## START INFORMATION PROVIDED

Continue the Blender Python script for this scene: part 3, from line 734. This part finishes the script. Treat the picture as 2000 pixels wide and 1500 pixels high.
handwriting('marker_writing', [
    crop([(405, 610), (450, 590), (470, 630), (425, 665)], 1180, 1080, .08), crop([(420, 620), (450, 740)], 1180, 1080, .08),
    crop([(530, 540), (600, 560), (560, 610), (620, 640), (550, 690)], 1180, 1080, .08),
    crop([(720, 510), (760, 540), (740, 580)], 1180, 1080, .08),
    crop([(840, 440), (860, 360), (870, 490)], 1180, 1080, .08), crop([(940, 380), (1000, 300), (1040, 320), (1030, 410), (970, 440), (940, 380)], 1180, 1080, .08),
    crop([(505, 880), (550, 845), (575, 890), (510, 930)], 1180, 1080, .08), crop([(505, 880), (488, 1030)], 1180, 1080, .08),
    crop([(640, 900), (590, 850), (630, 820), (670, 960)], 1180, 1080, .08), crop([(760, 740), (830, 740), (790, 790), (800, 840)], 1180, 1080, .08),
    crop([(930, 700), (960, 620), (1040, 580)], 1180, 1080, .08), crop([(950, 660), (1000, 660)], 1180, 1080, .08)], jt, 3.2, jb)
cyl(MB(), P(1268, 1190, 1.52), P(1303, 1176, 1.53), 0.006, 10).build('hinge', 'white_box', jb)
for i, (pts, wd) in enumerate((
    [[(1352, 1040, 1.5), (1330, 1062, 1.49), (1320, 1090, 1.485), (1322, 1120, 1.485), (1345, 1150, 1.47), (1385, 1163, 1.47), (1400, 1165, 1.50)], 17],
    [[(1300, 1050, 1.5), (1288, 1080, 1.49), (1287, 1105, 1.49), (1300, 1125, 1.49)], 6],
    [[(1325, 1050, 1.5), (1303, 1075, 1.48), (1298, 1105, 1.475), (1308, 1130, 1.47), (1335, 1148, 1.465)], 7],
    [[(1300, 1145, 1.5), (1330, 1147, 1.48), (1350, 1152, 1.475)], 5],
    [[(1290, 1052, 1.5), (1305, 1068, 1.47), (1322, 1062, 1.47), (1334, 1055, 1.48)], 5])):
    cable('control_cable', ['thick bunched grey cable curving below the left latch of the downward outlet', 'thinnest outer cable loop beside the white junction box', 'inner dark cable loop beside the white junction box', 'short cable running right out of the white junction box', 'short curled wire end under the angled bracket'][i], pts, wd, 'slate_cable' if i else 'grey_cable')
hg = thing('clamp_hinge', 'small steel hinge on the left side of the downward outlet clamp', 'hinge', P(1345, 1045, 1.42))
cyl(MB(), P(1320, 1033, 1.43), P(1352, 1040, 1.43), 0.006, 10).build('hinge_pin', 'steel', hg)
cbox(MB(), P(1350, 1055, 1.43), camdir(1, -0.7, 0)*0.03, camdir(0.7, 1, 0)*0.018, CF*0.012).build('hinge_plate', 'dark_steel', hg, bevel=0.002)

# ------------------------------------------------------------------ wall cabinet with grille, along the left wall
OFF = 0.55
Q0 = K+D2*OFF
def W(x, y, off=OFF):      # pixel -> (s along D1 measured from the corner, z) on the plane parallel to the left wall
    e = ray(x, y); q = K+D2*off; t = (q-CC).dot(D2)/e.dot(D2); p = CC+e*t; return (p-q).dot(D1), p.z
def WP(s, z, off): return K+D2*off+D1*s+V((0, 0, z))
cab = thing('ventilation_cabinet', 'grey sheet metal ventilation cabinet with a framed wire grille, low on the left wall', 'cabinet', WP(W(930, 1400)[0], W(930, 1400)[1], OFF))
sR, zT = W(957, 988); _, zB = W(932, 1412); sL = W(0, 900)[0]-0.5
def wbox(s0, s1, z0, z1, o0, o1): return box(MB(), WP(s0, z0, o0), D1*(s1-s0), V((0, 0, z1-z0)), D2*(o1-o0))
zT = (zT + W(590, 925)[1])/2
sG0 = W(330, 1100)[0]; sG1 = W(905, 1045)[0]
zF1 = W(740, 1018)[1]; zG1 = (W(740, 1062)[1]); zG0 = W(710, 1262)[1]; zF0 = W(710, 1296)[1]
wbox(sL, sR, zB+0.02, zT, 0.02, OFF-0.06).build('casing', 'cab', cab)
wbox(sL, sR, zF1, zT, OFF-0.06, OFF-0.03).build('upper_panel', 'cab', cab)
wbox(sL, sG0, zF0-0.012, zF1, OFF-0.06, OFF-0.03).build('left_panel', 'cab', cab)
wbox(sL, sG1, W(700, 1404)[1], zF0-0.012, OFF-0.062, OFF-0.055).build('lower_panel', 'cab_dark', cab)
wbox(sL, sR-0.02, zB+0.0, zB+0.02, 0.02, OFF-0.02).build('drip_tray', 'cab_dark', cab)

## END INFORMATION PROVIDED

→ GIVEN INSTRUCTION
Copy the data above in full, character for character.

→ FINAL ANSWER
Continue the Blender Python script for this scene: part 3, from line 734. This part finishes the script. Treat the picture as 2000 pixels wide and 1500 pixels high.
handwriting('marker_writing', [
    crop([(405, 610), (450, 590), (470, 630), (425, 665)], 1180, 1080, .08), crop([(420, 620), (450, 740)], 1180, 1080, .08),
    crop([(530, 540), (600, 560), (560, 610), (620, 640), (550, 690)], 1180, 1080, .08),
    crop([(720, 510), (760, 540), (740, 580)], 1180, 1080, .08),
    crop([(840, 440), (860, 360), (870, 490)], 1180, 1080, .08), crop([(940, 380), (1000, 300), (1040, 320), (1030, 410), (970, 440), (940, 380)], 1180, 1080, .08),
    crop([(505, 880), (550, 845), (575, 890), (510, 930)], 1180, 1080, .08), crop([(505, 880), (488, 1030)], 1180, 1080, .08),
    crop([(640, 900), (590, 850), (630, 820), (670, 960)], 1180, 1080, .08), crop([(760, 740), (830, 740), (790, 790), (800, 840)], 1180, 1080, .08),
    crop([(930, 700), (960, 620), (1040, 580)], 1180, 1080, .08), crop([(950, 660), (1000, 660)], 1180, 1080, .08)], jt, 3.2, jb)
cyl(MB(), P(1268, 1190, 1.52), P(1303, 1176, 1.53), 0.006, 10).build('hinge', 'white_box', jb)
for i, (pts, wd) in enumerate((
    [[(1352, 1040, 1.5), (1330, 1062, 1.49), (1320, 1090, 1.485), (1322, 1120, 1.485), (1345, 1150, 1.47), (1385, 1163, 1.47), (1400, 1165, 1.50)], 17],
    [[(1300, 1050, 1.5), (1288, 1080, 1.49), (1287, 1105, 1.49), (1300, 1125, 1.49)], 6],
    [[(1325, 1050, 1.5), (1303, 1075, 1.48), (1298, 1105, 1.475), (1308, 1130, 1.47), (1335, 1148, 1.465)], 7],
    [[(1300, 1145, 1.5), (1330, 1147, 1.48), (1350, 1152, 1.475)], 5],
    [[(1290, 1052, 1.5), (1305, 1068, 1.47), (1322, 1062, 1.47), (1334, 1055, 1.48)], 5])):
    cable('control_cable', ['thick bunched grey cable curving below the left latch of the downward outlet', 'thinnest outer cable loop beside the white junction box', 'inner dark cable loop beside the white junction box', 'short cable running right out of the white junction box', 'short curled wire end under the angled bracket'][i], pts, wd, 'slate_cable' if i else 'grey_cable')
hg = thing('clamp_hinge', 'small steel hinge on the left side of the downward outlet clamp', 'hinge', P(1345, 1045, 1.42))
cyl(MB(), P(1320, 1033, 1.43), P(1352, 1040, 1.43), 0.006, 10).build('hinge_pin', 'steel', hg)
cbox(MB(), P(1350, 1055, 1.43), camdir(1, -0.7, 0)*0.03, camdir(0.7, 1, 0)*0.018, CF*0.012).build('hinge_plate', 'dark_steel', hg, bevel=0.002)

# ------------------------------------------------------------------ wall cabinet with grille, along the left wall
OFF = 0.55
Q0 = K+D2*OFF
def W(x, y, off=OFF):      # pixel -> (s along D1 measured from the corner, z) on the plane parallel to the left wall
    e = ray(x, y); q = K+D2*off; t = (q-CC).dot(D2)/e.dot(D2); p = CC+e*t; return (p-q).dot(D1), p.z
def WP(s, z, off): return K+D2*off+D1*s+V((0, 0, z))
cab = thing('ventilation_cabinet', 'grey sheet metal ventilation cabinet with a framed wire grille, low on the left wall', 'cabinet', WP(W(930, 1400)[0], W(930, 1400)[1], OFF))
sR, zT = W(957, 988); _, zB = W(932, 1412); sL = W(0, 900)[0]-0.5
def wbox(s0, s1, z0, z1, o0, o1): return box(MB(), WP(s0, z0, o0), D1*(s1-s0), V((0, 0, z1-z0)), D2*(o1-o0))
zT = (zT + W(590, 925)[1])/2
sG0 = W(330, 1100)[0]; sG1 = W(905, 1045)[0]
zF1 = W(740, 1018)[1]; zG1 = (W(740, 1062)[1]); zG0 = W(710, 1262)[1]; zF0 = W(710, 1296)[1]
wbox(sL, sR, zB+0.02, zT, 0.02, OFF-0.06).build('casing', 'cab', cab)
wbox(sL, sR, zF1, zT, OFF-0.06, OFF-0.03).build('upper_panel', 'cab', cab)
wbox(sL, sG0, zF0-0.012, zF1, OFF-0.06, OFF-0.03).build('left_panel', 'cab', cab)
wbox(sL, sG1, W(700, 1404)[1], zF0-0.012, OFF-0.062, OFF-0.055).build('lower_panel', 'cab_dark', cab)
wbox(sL, sR-0.02, zB+0.0, zB+0.02, 0.02, OFF-0.02).build('drip_tray', 'cab_dark', cab)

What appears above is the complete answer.